An Electric Storm by White Noise is reissued in a remastered edition this week. It’s a work of musical genius and I’m going to tell you why.

Hanging around with metalheads and bikers in the late Seventies meant mostly sitting in smoke-filled bedrooms listening to music while getting stoned. Among the Zeppelin and Sabbath albums in friends’ vinyl collections you’d often find a small selection of records intended to be played when drug-saturation had reached critical mass. These were usually something by Pink Floyd or Virgin-era Tangerine Dream but there were occasionally diamonds hiding in the rough. I first heard The Faust Tapes under these circumstances, introduced facetiously as “the weirdest record ever made” and still a good contender for that description thirty-four years after it was created. One evening someone put on the White Noise album.

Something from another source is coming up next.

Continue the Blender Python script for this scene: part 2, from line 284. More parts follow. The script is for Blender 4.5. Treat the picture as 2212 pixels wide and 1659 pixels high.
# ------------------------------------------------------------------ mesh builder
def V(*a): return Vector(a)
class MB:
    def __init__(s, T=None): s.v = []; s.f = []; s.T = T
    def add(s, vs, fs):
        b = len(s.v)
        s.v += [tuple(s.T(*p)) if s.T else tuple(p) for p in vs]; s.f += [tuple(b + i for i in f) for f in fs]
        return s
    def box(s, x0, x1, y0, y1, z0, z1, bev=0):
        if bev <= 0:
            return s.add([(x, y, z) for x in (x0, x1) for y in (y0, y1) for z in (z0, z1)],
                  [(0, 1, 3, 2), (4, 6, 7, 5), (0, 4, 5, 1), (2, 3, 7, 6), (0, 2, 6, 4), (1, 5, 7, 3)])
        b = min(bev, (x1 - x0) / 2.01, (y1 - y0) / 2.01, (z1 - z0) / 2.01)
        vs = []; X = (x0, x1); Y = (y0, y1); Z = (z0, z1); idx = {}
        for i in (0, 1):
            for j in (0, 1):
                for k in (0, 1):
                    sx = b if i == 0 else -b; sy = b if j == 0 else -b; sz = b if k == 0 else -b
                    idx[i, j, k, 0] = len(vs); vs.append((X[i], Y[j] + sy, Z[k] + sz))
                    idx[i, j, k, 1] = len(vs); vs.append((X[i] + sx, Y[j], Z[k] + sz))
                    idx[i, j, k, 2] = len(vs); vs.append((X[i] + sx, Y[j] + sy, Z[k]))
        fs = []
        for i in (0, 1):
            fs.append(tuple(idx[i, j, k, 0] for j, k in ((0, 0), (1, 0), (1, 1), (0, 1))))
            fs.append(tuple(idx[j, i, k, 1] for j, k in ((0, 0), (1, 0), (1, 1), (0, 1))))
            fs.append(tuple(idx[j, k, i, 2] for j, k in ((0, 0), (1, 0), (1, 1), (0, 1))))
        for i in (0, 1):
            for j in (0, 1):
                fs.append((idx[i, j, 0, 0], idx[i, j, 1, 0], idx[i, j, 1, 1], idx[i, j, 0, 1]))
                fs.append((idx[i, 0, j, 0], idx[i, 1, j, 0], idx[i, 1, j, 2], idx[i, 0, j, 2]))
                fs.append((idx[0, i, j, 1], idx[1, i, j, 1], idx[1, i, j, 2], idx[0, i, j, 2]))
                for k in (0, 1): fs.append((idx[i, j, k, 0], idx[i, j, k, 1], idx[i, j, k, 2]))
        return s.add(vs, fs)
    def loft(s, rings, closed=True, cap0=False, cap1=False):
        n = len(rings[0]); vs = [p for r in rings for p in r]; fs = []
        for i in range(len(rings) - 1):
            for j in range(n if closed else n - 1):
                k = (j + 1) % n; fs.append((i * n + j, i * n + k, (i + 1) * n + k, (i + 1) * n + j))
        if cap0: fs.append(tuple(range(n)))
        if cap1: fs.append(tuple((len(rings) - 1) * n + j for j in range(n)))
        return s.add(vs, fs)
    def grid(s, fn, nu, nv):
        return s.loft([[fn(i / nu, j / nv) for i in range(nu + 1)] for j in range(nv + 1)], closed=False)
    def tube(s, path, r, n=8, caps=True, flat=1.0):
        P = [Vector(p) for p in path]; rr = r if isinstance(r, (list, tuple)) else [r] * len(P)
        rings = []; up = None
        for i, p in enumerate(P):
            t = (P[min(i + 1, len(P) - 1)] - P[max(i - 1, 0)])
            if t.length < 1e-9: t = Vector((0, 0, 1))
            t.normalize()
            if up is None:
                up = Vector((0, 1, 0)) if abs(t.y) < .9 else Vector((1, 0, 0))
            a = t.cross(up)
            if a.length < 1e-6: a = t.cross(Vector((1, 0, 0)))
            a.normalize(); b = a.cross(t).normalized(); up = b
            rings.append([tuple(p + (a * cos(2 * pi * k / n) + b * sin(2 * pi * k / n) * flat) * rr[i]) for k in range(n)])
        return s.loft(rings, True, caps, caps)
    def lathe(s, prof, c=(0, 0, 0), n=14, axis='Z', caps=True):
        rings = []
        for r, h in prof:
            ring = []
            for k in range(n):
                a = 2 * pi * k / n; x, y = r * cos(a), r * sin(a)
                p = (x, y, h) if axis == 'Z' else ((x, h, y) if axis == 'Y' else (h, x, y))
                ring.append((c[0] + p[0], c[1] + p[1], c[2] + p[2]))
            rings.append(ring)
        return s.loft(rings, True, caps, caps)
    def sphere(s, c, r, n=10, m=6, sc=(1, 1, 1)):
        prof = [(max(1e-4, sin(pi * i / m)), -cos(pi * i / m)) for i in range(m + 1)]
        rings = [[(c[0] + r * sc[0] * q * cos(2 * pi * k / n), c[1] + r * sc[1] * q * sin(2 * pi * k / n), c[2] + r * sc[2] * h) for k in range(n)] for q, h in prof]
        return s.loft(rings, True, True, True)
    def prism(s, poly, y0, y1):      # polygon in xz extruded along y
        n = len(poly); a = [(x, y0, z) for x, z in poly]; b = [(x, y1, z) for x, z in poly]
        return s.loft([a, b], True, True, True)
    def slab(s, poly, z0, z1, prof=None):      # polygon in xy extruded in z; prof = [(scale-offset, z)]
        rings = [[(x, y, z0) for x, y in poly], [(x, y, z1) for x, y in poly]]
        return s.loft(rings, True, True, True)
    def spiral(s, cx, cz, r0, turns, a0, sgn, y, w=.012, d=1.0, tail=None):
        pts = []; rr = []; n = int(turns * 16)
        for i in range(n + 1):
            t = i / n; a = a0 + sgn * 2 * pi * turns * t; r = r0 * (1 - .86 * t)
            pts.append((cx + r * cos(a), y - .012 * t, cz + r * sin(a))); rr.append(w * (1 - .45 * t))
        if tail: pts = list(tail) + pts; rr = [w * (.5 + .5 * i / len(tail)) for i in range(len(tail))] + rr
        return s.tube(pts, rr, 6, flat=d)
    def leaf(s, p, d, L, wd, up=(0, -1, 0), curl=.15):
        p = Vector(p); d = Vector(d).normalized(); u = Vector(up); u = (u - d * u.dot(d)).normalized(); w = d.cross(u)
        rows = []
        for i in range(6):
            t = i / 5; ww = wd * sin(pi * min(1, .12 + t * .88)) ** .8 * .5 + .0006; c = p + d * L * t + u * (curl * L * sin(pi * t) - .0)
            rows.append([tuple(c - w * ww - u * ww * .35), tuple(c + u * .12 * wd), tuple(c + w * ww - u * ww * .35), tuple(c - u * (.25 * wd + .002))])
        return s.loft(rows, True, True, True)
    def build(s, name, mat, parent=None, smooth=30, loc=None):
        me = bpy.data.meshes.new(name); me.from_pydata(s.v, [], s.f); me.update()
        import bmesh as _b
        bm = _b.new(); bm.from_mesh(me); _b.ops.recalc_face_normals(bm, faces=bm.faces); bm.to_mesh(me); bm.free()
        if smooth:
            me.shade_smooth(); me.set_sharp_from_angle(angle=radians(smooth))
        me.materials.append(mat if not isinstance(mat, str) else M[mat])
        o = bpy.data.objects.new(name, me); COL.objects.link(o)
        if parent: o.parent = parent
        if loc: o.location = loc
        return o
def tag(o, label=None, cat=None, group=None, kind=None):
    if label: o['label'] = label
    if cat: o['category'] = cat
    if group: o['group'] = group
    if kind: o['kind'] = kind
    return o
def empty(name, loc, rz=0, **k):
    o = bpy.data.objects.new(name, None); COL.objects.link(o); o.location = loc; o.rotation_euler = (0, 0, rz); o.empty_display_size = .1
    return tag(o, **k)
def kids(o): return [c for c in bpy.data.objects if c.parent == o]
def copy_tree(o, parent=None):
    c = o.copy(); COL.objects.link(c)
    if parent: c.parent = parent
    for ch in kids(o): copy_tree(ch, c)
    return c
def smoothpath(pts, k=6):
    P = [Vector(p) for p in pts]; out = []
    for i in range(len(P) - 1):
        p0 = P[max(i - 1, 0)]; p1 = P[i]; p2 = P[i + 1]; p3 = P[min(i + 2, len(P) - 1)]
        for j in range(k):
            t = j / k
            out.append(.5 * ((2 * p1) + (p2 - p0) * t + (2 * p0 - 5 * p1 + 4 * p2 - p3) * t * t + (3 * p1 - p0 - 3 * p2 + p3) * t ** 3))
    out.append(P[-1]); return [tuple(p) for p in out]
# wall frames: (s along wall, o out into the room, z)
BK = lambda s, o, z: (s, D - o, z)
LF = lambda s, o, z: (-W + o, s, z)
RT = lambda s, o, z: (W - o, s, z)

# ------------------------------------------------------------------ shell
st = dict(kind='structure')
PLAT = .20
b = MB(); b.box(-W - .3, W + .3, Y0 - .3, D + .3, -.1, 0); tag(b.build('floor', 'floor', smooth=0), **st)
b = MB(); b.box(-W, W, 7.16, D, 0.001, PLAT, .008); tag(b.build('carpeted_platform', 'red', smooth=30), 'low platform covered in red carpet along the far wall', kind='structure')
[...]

It should be noted that I was no stranger to electronic music at this time, I’d been a Kraftwerk fan since I heard the first strains of Autobahn in 1974 and regarded the work of Wendy Carlos, Tangerine Dream, Brian Eno and Isao Tomita as perfectly natural and encouraging musical developments. But An Electric Storm was altogether different. It was strange, very strange; it was weird and creepy and sexy and funny and utterly frightening; in places it could be many of these things all at once. Electronic music in the Seventies was for the most part made by long-hairs with banks of equipment, photographed on their album sleeves preening among stacks of keyboards, Moog modules and Roland systems. You pretty much knew what they were doing and, if you listened to enough records, you eventually began to spot which instruments they were using. There were no pictures on the White Noise sleeve apart from the aggressive lightning flashes on the front. There was no information about the creators beyond their names and that curious line about “the emotional intensity is at a maximum”. And the sounds these people were making was like nothing on earth.